En estos días hubo elecciones en Argentina. Siempre es motivante ver ese sistema tan imperfecto funcionar. La gente votando y los candidatos convenciendo. En Uruguay observamos pacientemente debates y entrevistas. Muchos tomaron partido, otros aprovechamos nuestro balcón privilegiado que tiene vista a ese país para ver a su democracia funcionando.
Una de la polémicas que se desató fue la presencia de una bandera de los Treinta y Tres Orientales en el búnker de Milei. Un puñado de jóvenes uruguayos enarbolaron el símbolo patrio durante el discurso del candidato libertario. Cuando aparecieron en la transmisión en vivo, reaccionaron las redes sociales. Una amplia mayoría expresaba con indignación ese uso “erróneo” del pabellón. El Uruguay del sillón miraba con preocupación a unos compatriotas que interpretaron que la consigna de “Libertad o Muerte”, de Juan Antonio Lavalleja y Manuel Oribe, aplicaba a las propuestas y gritos de Milei, un presidenciable representando alguna de las tantas versiones liberales posibles.

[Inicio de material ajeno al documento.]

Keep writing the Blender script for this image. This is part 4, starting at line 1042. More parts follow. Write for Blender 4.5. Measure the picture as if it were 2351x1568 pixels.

Sin profundizar en el ideario federal de los libertadores —autodenominados “Argentinos orientales”—, Francisco Faig expresaba en una columna en El País: “El problema de fondo es el desliz que demasiadas veces ocurre entre aceptar cierta mano inglesa en nuestra historia, y deducir luego que nunca fuimos diferentes a los porteños y que somos una misma nación que sufrimos una partición por causas extranjeras e imperialistas”.¹
Más allá de las posturas, la mayor indignación vino del lado de los votantes de izquierda.
La política tiene que tener correlato con la realidad. Y cuando tenés un sector importante de la sociedad despotricando contra las tradiciones, las fechas patrias o cantar el himno, luego la indignación conveniente no es creíble. ¿Qué hubiera pasado si ese pabellón hubiera sido ondeado en el acto de Sergio Massa?
Durante muchos años tuvimos oficinas públicas sin cuadros de Artigas y sin pabellones; hubo debates y risas sobre bailar un pericón o gente despotricando contra el juramento de la bandera. Meses atrás abundaron las burlas por bañar a un santo por la sequía.² Pero cuando un candidato argentino habla del papa, de federalismo, o de familia como parte inherente de su nación, lo aplauden. Las tradiciones no son lo que nos conviene políticamente, son parte del recorrido de un país, siempre.
La promiscua relación de la izquierda oriental con los símbolos patrios es un caso de estudio. Su dirigencia, cuando se transforma en gobierno, actúa con cierto apego a las normas protocolares, pero varios de sus votantes las repelen, y acompañados por su cerveza artesanal y pizza de masa madre en un pub pocitense, critican y se mofan de ciudadanos que piensan distinto. El aire de “doctores” mirando a la “barbarie” es un recurso simplificador de nuestro país. La historiografía oficial viene trabajando en la caricatura hace más de un siglo.
Con las elecciones argentinas vimos a nuestra aldea de redes defender una bandera federal y artiguista por ciudadanos que habitualmente repudian la liturgia patriótica. No me gusta el lugar en el que fue expuesta, ni el candidato que los jóvenes del suceso estaban apoyando, pero defiendo su libertad de usarla y hacerla propia. Nadie es dueño de nuestros símbolos patrios, y su interpretación libre y ancha es la que ampara nuestra diversidad como nación.
¹. Columna de Francisco Faig en El País, disponible en este enlace.
². A inicios de año, trabajadores rurales en Durazno bañaron un santo en una cañada para que se termine la seca. Nota disponible en este enlace.